## Directive
Using the entries shown below, output the line containing "1061 pixels high.", the line containing "sc.camera = camo", and every line between them, exactly. Pictures are omitted.

## Raw records
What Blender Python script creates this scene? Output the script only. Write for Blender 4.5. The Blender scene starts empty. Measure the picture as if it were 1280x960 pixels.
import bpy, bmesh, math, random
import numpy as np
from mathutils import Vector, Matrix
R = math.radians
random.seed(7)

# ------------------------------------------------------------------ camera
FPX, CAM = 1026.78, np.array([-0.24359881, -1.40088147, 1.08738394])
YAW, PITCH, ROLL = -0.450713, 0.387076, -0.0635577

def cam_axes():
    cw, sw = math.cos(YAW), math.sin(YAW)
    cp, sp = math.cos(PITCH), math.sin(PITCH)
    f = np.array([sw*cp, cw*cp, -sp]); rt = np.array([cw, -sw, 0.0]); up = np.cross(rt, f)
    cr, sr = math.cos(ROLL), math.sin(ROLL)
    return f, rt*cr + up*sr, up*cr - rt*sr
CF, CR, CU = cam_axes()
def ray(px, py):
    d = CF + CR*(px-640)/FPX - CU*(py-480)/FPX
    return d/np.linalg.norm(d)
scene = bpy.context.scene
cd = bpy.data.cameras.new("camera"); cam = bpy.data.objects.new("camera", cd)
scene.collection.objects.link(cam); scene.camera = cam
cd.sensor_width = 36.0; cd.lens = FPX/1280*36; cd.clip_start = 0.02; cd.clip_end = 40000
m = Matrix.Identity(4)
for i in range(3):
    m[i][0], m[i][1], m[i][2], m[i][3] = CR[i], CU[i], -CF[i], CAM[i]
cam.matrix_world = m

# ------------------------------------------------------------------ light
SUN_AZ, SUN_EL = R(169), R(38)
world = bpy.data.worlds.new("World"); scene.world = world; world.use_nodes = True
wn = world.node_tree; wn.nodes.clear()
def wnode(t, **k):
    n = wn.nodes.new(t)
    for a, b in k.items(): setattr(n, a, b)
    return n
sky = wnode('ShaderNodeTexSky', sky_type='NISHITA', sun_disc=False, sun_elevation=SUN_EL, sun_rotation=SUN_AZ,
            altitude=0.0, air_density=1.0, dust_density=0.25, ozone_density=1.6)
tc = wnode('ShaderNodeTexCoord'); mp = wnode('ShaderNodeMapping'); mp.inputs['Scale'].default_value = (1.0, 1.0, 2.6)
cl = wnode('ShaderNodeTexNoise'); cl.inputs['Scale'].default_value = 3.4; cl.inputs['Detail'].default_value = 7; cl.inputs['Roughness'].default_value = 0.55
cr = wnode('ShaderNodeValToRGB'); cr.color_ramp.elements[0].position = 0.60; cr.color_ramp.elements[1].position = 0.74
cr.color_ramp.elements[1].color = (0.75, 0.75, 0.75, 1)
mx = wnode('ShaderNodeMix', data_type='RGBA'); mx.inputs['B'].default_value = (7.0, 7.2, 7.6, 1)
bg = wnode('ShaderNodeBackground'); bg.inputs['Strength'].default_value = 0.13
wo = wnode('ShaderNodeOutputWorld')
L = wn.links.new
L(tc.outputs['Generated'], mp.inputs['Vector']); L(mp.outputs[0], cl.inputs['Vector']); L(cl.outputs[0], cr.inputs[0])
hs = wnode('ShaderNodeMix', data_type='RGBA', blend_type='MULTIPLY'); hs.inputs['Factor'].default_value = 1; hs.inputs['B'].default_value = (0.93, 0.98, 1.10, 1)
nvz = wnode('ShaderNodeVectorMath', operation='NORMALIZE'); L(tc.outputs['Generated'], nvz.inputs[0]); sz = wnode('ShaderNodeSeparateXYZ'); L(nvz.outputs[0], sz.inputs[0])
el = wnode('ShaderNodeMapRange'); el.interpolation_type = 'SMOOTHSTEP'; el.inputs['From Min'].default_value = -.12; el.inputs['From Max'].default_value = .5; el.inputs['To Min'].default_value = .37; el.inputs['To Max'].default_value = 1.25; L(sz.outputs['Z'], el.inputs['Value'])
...
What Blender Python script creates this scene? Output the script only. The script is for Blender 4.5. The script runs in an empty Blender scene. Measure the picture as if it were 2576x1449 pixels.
* * *
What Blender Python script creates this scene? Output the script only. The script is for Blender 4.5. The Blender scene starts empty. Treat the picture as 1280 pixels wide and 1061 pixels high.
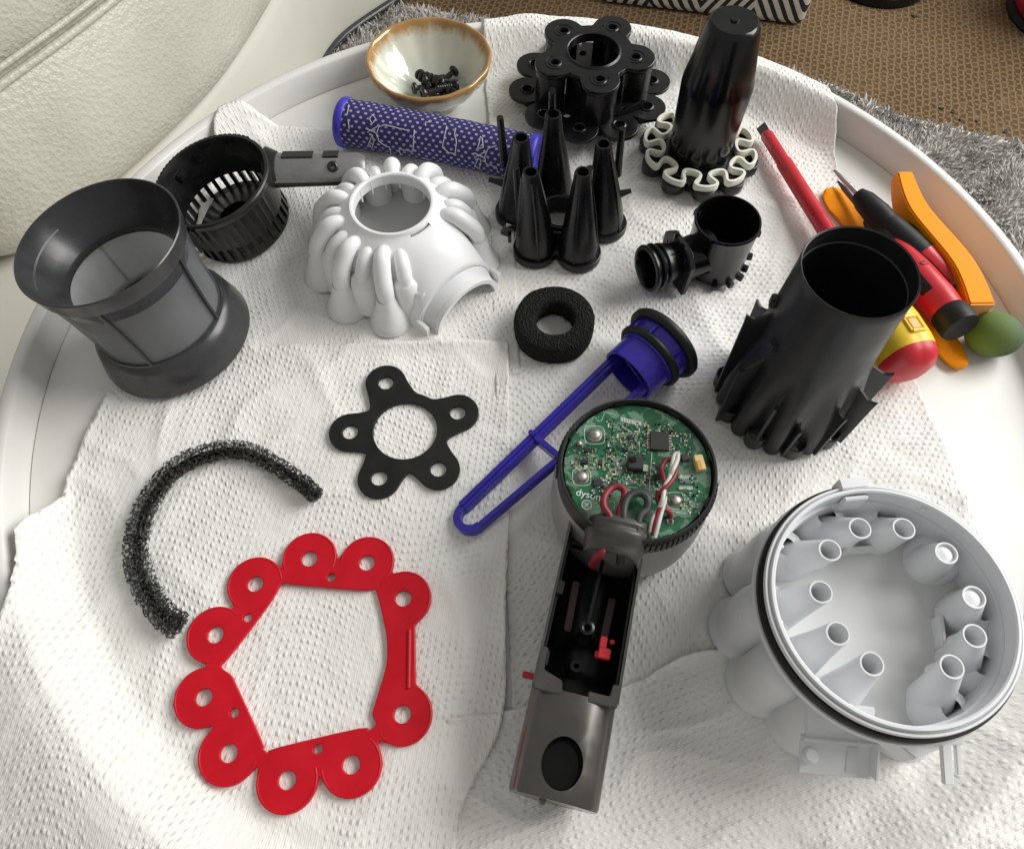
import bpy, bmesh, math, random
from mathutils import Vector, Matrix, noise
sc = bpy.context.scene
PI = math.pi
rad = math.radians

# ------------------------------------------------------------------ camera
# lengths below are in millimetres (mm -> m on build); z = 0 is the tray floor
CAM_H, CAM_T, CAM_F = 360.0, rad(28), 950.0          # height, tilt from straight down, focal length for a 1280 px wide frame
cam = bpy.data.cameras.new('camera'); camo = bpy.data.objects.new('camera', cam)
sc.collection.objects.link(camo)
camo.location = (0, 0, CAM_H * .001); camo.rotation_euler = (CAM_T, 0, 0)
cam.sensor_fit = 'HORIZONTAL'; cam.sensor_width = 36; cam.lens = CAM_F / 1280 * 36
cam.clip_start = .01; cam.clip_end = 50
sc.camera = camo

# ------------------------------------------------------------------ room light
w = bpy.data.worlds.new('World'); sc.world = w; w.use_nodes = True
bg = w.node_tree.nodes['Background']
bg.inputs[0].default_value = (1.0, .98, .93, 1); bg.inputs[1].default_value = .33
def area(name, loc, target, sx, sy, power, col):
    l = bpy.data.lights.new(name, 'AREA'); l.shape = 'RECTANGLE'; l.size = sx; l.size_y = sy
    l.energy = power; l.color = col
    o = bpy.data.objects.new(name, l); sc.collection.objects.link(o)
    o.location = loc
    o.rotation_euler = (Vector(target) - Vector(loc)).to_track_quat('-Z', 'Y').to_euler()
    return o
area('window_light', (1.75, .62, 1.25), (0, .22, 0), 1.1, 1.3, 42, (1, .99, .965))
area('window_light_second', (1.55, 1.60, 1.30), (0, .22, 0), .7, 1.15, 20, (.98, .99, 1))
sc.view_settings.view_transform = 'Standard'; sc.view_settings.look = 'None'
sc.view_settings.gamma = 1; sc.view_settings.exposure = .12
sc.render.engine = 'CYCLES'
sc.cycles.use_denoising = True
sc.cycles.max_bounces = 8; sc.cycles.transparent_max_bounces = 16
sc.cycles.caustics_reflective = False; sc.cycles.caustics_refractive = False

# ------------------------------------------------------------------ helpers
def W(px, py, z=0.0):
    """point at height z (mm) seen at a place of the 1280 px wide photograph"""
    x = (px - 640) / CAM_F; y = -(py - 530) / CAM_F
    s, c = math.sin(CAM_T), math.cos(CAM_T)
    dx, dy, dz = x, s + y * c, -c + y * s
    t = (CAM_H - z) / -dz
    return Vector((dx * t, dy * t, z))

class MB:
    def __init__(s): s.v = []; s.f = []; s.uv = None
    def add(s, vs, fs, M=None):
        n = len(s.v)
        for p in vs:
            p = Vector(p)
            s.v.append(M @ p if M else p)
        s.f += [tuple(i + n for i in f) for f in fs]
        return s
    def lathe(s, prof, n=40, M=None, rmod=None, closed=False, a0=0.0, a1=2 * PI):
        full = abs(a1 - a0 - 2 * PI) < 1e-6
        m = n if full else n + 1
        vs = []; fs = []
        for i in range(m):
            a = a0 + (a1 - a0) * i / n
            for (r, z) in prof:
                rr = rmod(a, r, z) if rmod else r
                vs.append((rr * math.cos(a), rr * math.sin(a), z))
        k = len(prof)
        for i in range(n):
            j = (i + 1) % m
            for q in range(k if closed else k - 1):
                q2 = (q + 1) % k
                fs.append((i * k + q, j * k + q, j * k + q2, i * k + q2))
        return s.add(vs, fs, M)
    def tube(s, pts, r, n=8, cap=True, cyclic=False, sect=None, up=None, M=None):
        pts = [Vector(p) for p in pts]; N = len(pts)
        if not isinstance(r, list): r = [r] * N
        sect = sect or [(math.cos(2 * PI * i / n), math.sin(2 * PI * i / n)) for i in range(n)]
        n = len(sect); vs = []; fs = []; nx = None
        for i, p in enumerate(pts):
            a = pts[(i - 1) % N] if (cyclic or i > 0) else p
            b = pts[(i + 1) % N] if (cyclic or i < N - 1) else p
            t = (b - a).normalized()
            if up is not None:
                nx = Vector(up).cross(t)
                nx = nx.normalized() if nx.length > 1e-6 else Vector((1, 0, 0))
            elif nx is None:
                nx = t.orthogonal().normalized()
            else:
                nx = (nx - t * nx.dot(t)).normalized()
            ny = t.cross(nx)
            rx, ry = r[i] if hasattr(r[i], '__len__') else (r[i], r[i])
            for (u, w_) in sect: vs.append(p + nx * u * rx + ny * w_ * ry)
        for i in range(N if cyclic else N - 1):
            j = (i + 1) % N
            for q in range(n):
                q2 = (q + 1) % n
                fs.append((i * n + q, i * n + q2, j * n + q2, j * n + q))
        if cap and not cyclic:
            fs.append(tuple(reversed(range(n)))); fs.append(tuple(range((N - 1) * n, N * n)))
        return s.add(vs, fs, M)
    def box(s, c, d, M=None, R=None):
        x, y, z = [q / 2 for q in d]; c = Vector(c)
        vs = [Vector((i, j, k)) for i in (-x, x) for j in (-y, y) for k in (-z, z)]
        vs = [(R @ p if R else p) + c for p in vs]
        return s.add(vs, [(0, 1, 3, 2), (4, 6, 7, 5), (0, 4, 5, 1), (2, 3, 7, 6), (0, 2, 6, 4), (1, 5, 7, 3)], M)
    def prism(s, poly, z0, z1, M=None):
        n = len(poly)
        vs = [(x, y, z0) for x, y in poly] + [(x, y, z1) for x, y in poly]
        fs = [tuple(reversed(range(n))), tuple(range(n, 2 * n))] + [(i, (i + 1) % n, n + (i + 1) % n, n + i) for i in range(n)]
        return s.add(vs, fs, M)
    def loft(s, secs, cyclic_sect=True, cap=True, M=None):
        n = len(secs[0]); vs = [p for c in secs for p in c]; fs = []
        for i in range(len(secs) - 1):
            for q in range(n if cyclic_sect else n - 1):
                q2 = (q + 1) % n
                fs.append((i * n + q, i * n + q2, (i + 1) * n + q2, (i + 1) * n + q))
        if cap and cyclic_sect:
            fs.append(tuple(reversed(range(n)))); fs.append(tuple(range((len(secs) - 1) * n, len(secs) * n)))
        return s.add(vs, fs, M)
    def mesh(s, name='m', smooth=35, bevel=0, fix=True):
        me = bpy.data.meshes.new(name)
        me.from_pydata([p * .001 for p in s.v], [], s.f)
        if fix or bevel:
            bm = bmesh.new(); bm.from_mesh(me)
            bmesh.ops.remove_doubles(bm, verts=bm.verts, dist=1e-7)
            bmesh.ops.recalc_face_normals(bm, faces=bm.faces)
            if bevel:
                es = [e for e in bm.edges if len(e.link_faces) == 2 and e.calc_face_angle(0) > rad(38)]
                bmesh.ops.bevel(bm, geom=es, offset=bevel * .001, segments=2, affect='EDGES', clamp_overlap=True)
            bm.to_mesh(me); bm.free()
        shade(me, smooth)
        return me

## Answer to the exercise
What Blender Python script creates this scene? Output the script only. The script is for Blender 4.5. The Blender scene starts empty. Treat the picture as 1280 pixels wide and 1061 pixels high.
import bpy, bmesh, math, random
from mathutils import Vector, Matrix, noise
sc = bpy.context.scene
PI = math.pi
rad = math.radians

# ------------------------------------------------------------------ camera
# lengths below are in millimetres (mm -> m on build); z = 0 is the tray floor
CAM_H, CAM_T, CAM_F = 360.0, rad(28), 950.0          # height, tilt from straight down, focal length for a 1280 px wide frame
cam = bpy.data.cameras.new('camera'); camo = bpy.data.objects.new('camera', cam)
sc.collection.objects.link(camo)
camo.location = (0, 0, CAM_H * .001); camo.rotation_euler = (CAM_T, 0, 0)
cam.sensor_fit = 'HORIZONTAL'; cam.sensor_width = 36; cam.lens = CAM_F / 1280 * 36
cam.clip_start = .01; cam.clip_end = 50
sc.camera = camo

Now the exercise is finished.